Doug Heffernan is the King of Queens. Howard Stern is the King of All Media. Robb Stark is (or was) the King in the North. And Joel Libava? He’s the Franchise King.

Yes, the Franchise King. Joel has spent many years consulting and working with franchise owners to help them grow their businesses and be more profitable. He’s written books and spoken widely on the subject. He even has a new online course that teaches would-be entrepreneurs how to find the most suitable franchise and operate it profitably. Joel knows what it takes to succeed at franchises. And he knows what makes them fail. When I recently asked him about the causes of franchise failure, he gave me three reasons.

1. A mismatched choice.

Many of today’s franchise owners purchased their franchises because they liked the concept, Libava said. Of course, there’s nothing wrong with “liking” a franchise concept or the product and/or service the franchise is offering. But to be successful, Libava believes, a franchise owner needs to go deeper than that. To illustrate, Libava told me about several people he knows who purchased business coaching franchises. One person in particular felt that owning a coaching franchise would be a perfect fit for him, he said.

“He brought a lot to the table,” said Libava. “He was entrepreneurial, smart,…and well-rounded. He even attended law school. And, he’s really personable. But, he was a mismatch for the franchise he ended up buying.”

Why?

Because he wasn’t a salesman.

According to Libava, the guy could sell. He just couldn’t sell fast enough to get a lot of high-paying coaching clients quickly.

“He wasn’t a hunter and he wasn’t a closer,” said Libava. “And because of that missing piece, he had to close his franchise business down.”

Libava strongly recommends that you make sure your skills and the franchise you want to buy are a match. If the skills you bring to the table are not a match, you’re bound to fail.

2. A lack of good research.

Contrary to what others say, Libava feels there’s no way to know how to research (let alone buy) a franchise without having done research before. Great franchise research involves a whole lot more than number-crunching, he says.

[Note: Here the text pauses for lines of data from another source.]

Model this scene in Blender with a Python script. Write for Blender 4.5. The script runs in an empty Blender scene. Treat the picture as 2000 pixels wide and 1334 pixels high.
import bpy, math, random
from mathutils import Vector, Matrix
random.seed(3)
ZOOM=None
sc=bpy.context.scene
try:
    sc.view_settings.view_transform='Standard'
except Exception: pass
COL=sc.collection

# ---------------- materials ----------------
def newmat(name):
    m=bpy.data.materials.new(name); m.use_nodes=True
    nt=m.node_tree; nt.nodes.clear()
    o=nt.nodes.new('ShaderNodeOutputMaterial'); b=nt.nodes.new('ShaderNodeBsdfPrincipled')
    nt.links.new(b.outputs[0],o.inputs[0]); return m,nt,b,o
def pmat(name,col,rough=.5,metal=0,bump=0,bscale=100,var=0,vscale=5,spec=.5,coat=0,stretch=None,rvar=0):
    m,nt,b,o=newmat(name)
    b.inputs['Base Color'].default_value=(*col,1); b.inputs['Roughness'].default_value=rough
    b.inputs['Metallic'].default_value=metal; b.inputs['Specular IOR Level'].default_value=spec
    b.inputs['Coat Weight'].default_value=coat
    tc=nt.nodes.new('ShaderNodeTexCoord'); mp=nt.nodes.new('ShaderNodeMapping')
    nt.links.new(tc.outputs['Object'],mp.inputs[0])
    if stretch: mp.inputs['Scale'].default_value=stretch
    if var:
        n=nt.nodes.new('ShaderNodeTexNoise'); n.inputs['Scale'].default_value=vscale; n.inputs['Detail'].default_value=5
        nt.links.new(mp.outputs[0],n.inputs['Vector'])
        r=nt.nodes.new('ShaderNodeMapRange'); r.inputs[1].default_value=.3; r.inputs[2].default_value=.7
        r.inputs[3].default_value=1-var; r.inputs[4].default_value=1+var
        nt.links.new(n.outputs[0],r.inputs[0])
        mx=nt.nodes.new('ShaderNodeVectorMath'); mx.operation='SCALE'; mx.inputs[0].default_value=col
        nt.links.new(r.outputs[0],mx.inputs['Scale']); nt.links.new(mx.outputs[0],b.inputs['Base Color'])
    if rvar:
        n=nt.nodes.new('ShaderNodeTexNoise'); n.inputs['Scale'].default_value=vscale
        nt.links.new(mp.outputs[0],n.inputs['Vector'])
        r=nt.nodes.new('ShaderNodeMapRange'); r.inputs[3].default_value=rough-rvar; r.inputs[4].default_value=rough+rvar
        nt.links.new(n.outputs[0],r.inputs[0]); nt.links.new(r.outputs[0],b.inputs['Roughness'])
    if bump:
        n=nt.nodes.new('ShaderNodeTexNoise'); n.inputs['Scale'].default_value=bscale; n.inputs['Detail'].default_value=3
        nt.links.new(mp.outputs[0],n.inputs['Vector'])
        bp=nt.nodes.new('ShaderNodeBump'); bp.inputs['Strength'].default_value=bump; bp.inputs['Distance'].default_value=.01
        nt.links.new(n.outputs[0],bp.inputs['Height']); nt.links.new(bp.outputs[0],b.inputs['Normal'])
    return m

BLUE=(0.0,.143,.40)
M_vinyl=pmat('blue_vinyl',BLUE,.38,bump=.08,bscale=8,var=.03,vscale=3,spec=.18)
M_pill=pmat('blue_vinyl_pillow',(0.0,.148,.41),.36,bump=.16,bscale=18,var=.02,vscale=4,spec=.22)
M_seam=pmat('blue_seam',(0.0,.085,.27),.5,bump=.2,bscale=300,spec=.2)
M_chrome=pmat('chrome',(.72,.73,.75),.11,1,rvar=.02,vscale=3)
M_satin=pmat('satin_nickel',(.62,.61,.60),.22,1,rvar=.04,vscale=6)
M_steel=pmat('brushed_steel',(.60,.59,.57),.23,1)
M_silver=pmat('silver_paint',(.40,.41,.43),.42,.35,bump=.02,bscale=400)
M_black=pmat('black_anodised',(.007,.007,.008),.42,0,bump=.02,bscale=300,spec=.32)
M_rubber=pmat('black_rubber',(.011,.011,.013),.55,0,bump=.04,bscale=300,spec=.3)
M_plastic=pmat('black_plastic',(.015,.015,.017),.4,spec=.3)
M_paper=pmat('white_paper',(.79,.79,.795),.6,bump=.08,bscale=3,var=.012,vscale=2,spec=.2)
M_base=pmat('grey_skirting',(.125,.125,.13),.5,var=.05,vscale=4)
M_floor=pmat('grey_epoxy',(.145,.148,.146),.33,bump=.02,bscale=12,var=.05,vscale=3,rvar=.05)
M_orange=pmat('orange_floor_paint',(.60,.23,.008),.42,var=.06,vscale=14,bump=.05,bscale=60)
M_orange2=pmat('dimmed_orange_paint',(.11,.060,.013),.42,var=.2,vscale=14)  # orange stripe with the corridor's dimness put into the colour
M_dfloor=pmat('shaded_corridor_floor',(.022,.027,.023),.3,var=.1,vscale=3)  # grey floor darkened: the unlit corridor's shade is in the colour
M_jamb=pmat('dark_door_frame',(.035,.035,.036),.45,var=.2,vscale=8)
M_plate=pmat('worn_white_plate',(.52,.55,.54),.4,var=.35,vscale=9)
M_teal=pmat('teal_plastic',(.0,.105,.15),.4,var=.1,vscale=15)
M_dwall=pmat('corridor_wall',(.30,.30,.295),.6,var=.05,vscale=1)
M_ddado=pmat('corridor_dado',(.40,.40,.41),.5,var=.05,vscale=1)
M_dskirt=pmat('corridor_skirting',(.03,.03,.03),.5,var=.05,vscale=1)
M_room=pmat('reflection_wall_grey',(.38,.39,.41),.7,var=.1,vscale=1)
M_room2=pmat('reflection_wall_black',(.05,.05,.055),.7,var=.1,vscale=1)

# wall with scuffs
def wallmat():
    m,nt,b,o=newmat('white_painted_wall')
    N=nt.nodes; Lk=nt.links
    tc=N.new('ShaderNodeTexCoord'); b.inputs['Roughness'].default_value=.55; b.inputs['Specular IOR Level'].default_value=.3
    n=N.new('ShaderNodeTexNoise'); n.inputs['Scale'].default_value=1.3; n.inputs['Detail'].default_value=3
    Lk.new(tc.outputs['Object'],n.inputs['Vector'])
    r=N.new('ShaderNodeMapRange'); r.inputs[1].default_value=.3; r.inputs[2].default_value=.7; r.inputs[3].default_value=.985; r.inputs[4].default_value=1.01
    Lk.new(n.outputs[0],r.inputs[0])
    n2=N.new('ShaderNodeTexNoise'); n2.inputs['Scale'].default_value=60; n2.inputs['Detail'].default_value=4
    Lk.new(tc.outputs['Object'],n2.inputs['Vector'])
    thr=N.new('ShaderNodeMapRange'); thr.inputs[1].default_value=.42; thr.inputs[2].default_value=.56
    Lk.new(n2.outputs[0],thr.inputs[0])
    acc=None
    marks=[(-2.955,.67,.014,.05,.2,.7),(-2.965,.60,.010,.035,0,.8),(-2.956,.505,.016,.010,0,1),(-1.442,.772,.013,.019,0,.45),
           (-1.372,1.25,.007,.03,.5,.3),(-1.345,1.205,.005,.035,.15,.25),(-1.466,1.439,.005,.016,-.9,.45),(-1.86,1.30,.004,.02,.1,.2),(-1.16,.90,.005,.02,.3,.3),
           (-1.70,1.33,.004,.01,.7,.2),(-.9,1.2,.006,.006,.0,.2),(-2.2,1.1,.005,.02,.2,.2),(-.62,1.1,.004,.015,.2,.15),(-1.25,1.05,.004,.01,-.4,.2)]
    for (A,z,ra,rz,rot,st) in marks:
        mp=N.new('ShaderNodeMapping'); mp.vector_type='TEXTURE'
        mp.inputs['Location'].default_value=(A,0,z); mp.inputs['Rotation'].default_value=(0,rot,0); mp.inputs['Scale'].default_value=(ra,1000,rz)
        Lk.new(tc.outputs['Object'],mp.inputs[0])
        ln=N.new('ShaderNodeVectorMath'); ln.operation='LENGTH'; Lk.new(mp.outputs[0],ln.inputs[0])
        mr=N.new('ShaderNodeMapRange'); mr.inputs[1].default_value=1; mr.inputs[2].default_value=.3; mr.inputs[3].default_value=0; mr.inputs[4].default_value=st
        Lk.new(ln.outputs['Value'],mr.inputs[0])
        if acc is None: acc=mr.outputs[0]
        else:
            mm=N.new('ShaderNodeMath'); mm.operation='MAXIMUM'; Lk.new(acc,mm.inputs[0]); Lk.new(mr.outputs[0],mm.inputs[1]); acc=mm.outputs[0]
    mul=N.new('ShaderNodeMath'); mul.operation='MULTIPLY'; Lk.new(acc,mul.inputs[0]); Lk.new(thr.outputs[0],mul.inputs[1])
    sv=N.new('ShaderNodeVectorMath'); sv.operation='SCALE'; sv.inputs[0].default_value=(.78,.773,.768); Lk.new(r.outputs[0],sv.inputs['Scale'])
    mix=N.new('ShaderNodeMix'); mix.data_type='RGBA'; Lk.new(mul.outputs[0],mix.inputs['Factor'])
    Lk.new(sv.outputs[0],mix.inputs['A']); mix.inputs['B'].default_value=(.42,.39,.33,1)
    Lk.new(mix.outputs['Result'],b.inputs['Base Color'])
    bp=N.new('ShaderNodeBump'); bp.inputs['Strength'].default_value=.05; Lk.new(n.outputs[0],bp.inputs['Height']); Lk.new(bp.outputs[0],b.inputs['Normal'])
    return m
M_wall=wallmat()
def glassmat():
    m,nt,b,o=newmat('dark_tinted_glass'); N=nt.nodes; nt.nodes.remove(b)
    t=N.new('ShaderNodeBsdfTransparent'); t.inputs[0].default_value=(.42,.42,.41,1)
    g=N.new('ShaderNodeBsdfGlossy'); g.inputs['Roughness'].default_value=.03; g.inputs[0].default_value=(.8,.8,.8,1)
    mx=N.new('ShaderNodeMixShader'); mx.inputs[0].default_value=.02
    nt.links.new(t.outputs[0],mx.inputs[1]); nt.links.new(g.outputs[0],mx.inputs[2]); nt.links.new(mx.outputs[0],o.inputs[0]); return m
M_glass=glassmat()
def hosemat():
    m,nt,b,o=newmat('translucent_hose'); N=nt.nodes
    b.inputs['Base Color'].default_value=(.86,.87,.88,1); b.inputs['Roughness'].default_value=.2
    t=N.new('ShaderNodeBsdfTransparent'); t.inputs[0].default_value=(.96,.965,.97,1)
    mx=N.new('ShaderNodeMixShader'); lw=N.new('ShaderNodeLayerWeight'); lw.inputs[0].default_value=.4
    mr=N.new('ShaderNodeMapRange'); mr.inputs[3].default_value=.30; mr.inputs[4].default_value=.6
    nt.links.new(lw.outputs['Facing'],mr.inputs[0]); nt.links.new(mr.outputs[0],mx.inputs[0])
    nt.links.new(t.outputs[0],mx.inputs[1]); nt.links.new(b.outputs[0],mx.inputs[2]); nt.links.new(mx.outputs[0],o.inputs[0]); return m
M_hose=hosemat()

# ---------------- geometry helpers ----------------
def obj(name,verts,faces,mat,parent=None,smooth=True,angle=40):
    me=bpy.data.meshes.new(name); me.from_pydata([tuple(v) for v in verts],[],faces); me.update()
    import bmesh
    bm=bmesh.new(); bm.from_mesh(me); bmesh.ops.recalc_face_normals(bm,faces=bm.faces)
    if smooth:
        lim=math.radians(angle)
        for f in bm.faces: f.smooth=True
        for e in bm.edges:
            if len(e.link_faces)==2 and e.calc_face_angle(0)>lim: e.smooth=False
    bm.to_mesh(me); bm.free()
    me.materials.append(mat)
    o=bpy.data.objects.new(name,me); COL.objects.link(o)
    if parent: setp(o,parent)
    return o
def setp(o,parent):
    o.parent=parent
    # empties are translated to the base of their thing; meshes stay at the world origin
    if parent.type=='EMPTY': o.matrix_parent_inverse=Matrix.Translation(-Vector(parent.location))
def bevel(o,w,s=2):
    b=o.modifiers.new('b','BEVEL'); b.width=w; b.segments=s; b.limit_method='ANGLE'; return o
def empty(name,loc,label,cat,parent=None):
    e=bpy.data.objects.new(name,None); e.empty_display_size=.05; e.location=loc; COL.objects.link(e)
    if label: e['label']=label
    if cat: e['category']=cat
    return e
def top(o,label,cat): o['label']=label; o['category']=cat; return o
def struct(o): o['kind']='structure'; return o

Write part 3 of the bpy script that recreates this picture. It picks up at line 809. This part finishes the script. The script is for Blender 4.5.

“To this day, I’m still floored by the number of people who contact me, who haven’t talked by phone and/or in person to franchisees engaged in the same business concept they’re considering. It is crucial to talk to the folks that have already invested their own money in the franchise you’re thinking of purchasing…and who are living the business every day.”

If you want to lower your risk and improve your odds of success, Libava recommends that you talk to 10-15 franchisees and visit one or two of them. They are the most important people to contact, and are the ones you’ll get your real answers from. A quick search on Linkedin or a call to  your local Chamber of Commerce will get you some leads. Also try Meetup groups.

3. Some people are not critical thinkers.

Some people who buy franchises do so because they’ve been seduced into thinking that they’re buying a “turnkey” business or a “Business in a Box”, according to Libava. Sounds nice, right? Libava doesn’t buy it. The franchise marketing geniuses who came up with those terms deserve kudos for their amazing copywriting skills, he says. Unfortunately, most of them have never owned a franchise business.

“Franchise industry “speak” creates nice visuals,” said Libava. “Phrases like these almost make owning a franchise sound easy. Like someone from the franchise headquarters is going to be available at your beck and call.” That’s not the reality.

Although Libava feels the support from headquarters is one of the greatest advantages of franchising, he cautions that it’s not going to happen instantly. Franchisees need to figure some of the stuff out on their own. For example, if there’s an issue with technology at their location, they may have to contact a local technology services provider to get the issue taken care of instead of waiting for someone from franchise support.

Libava warns would-be franchisees not to be lulled into thinking that just because they’re buying a franchise, everything is going to be all set up and ready when they open – that any problem they experience at the local level will be taken care of instantly.

“You do whatever it takes as an owner,“ he said.